Kini, G. C. - Presenter, Rice University
Hoeft, N. - Presenter, Rice University
Lai, J. - Presenter, Rice University
Wong, M. - Presenter, Rice University
Biswal, S. L. - Presenter, Rice Univvresity


Recent advances in microreaction engineering using microfluidic devices have resulted in polymer structures with a variety of morphologies and shapes. The microfluidic environment allows for confinement of reagents and precise control of reaction times. A current focus area in microfluidic research is on formation of gels and capsules. Gels in microchannels have been utilized for flow control, separations, detection, and sensing.1 Capsule synthesis in microchannels has focused on utilizing laminar flow and flow-focusing geometries to achieve size and compositional control on a continuous mode basis.2

In this study, we demonstrate microfluidic approaches to tune interactions between a polyamine (poly (allylamine hydrochloride) or PAH) and a multivalent anion (citric acid) to form gels and capsules.
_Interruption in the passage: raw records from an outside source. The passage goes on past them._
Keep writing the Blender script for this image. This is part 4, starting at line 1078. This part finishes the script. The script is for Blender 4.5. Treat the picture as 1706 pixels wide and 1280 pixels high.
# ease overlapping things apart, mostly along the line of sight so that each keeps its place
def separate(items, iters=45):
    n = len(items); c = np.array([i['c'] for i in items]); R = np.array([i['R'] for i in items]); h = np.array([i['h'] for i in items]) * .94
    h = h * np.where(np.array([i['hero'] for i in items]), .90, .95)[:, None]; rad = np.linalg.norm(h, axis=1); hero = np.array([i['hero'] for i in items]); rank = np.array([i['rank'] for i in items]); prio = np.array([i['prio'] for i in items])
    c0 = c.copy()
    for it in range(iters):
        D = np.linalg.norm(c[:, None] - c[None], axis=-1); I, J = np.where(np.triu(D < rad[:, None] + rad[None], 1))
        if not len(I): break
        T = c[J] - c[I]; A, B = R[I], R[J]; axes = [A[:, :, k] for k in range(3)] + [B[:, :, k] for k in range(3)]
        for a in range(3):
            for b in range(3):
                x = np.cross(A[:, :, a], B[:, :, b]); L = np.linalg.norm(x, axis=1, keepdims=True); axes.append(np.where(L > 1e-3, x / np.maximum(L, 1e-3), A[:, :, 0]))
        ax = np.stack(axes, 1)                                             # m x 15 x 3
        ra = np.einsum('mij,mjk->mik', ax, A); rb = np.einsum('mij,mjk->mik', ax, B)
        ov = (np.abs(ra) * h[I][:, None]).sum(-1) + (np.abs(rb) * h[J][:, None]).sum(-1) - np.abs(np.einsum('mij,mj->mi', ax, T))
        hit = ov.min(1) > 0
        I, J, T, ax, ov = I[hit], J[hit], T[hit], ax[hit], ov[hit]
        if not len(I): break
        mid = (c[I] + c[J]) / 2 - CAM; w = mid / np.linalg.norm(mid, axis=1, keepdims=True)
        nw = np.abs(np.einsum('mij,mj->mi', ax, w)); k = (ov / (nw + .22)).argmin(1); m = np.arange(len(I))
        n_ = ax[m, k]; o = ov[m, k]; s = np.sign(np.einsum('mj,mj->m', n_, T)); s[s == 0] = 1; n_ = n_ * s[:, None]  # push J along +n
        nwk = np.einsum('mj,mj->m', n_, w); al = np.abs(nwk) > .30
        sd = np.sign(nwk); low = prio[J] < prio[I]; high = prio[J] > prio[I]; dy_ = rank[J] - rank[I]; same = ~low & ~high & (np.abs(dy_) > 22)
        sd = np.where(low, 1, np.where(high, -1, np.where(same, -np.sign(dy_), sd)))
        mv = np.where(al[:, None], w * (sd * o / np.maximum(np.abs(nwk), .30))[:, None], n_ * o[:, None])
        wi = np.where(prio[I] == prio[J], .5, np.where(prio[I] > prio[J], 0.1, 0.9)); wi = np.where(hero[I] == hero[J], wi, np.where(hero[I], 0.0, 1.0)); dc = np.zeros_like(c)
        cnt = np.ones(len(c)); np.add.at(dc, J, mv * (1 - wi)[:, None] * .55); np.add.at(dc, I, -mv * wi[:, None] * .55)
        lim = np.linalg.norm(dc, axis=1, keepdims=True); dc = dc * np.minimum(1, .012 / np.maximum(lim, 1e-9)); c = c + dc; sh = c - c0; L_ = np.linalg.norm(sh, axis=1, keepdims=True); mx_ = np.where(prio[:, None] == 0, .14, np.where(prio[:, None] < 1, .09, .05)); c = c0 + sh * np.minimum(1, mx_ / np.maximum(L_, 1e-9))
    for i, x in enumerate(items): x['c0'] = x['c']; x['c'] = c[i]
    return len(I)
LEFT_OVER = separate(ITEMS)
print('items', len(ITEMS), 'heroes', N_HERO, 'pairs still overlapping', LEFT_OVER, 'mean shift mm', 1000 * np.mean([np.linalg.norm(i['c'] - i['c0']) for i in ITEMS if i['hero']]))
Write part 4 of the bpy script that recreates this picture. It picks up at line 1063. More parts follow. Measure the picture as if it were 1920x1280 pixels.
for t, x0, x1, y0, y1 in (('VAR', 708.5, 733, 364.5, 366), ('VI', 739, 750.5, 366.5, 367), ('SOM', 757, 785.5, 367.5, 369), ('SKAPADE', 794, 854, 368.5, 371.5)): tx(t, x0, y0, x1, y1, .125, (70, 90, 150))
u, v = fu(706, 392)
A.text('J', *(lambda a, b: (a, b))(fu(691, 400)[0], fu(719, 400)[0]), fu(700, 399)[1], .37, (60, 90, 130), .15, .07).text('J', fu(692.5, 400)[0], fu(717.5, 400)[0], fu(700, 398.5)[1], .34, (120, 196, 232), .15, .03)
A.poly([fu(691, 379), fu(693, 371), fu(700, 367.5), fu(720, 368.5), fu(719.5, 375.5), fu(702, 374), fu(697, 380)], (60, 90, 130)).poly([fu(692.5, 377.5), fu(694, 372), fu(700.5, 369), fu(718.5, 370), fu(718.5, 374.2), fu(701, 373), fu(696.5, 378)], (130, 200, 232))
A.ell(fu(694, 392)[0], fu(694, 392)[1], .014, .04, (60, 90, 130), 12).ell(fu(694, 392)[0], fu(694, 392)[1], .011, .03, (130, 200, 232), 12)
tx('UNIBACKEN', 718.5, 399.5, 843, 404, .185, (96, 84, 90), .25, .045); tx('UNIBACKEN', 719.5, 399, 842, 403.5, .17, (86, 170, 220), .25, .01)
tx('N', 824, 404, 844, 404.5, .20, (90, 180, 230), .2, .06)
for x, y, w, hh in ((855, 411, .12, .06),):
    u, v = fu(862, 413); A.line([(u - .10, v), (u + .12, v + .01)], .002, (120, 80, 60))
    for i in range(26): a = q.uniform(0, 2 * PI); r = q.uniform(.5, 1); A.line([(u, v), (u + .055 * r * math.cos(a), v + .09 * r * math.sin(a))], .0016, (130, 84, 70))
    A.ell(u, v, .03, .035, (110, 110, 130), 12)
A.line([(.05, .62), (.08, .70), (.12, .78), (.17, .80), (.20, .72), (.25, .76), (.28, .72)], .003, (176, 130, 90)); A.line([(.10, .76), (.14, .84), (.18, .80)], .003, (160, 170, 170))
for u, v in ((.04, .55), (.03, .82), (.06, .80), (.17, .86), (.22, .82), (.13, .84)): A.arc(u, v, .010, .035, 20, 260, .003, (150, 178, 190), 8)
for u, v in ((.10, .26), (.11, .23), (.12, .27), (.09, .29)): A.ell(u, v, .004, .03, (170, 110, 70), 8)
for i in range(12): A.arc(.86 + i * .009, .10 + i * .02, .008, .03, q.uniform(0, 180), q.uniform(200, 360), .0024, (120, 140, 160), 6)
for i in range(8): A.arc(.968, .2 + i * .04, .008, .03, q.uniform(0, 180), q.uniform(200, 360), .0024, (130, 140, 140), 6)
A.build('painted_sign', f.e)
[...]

We recently reported electrostatic mediated crosslinking of polyamines by citrate ions in a microfluidic channel that resulted in formation of viscoelastic gel phases. Gelation occurred in situ and at room temperature, without requirements of flow focusing or an immiscible fluid phase, where gel morphology was found to depend on reactant charge ratios, shear stresses and the pH of reactant streams.3

Here, we first investigate applications of these gels as flow regulatory devices of aqueous systems in microchannels. Gel thickness and consequently flow regulation could be controlled by varying individually, the pH of PAH and citric acid streams. In varying pH to span the pKa value(s) of the reactants, gel thickness was found to be reversible, although it exhibited a hysteresis profile. Gel hysteresis could be rationalized by diffusion-limited transport of anions across different gel thickness barriers. To regulate flow of organic liquids in microchannels, covalently crosslinked polyamine gels were synthesized. These gels were formed in situ using an aldol condensation reaction scheme wherein, pre-formed ionically crosslinked polyamine gels were covalently crosslinking with glutaraldehyde. The resulting gels were permanent and demonstrated successful flow regulation of organic liquids without gel collapse. To form capsules, a strategy using flow focusing microfluidic geometry with immiscible fluids (CO2 /paraffin oil) was employed.

References:

1.Peterson, D. S., Solid supports for micro analytical systems. Lab on a Chip 2005, 5, (2), 132-139.

2. Steinbacher, J. L.;McQuade, D. T., Polymer chemistry in flow: New polymers, beads, capsules, and fibers. Journal of Polymer Science Part a-Polymer Chemistry 2006, 44, (22), 6505-6533.

3. Kini, G.;Lai, J.;Wong, M.;Biswal, S. L., Microfluidic Formation of Ionically Crosslinked Polyamine Gels. Langmuir 2010, DOI: 10.1021/la903983y.